You’re not as memorable as you think you are.

My most anticipated…and dreaded book reading is coming up. It’s in the town I was born and raised in. It’s one of those small towns where everyone knows everyone and can trace them back to kindergarten. If your childhood was a cumulative litany of athletic or scholarly accomplishments, I suppose that would be a good thing. Mine was not.

To be blunt, I grew up in the wrong part of town with the wrong name. I loved my friends, a few of whom I’m still very close to, but even they will admit that none of us were “popular” or “cool.” As a child and young adult, I was awkward and weird; neither trait being appreciated by my peers. As a grown woman who’s gained at least a little perspective, I can see how I was able to foster an active imagination in that environment, but at the time I was often lonely and depressed. And, even though I much prefer small town living to the burbs, I have no desire to move back to my home town.

I went to one class reunion, the first one. I crashed it after the dinner. I only went because I was told one of the mean girls who used to torment me in school was fat.

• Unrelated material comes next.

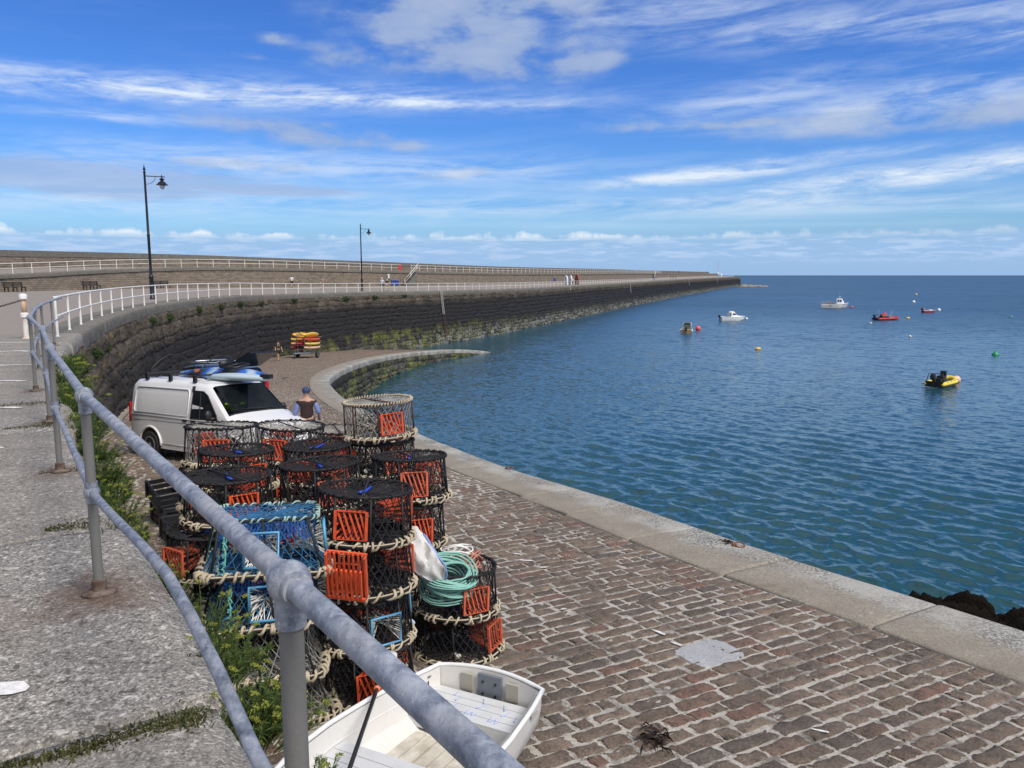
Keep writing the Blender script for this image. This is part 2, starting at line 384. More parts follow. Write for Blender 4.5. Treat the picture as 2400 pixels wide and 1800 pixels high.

Soon after arrival, I got very drunk on Alabama slammers (if you’ve ever had them, you know it doesn’t take more than a couple), announced I was no longer a virgin, danced with a guy that I had a crush on in high school but never told, and tracked mud through my parent’s house at 3 in the morning. The reunion committee still calls my mother every five years, looking for me. This last time, I told her I’d rather get a colonoscopy because it would be less painful and a better use of my time.

So now, I have this reading coming up. Part of my brain will always be that forlorn teenage girl who’s terrified of being noticed. The reality, of course, is this will probably not differ much from my other readings. I really don’t expect more than maybe a dozen people. They will most likely be my family and friends who already accept my lunacy, even embrace it on occasion.

I used to practically live in the library as a kid. The old librarian is still there. My mom told her I would be doing the book reading. She doesn’t remember me. They also spelled my name wrong in the local paper, twice. So much for my infamy.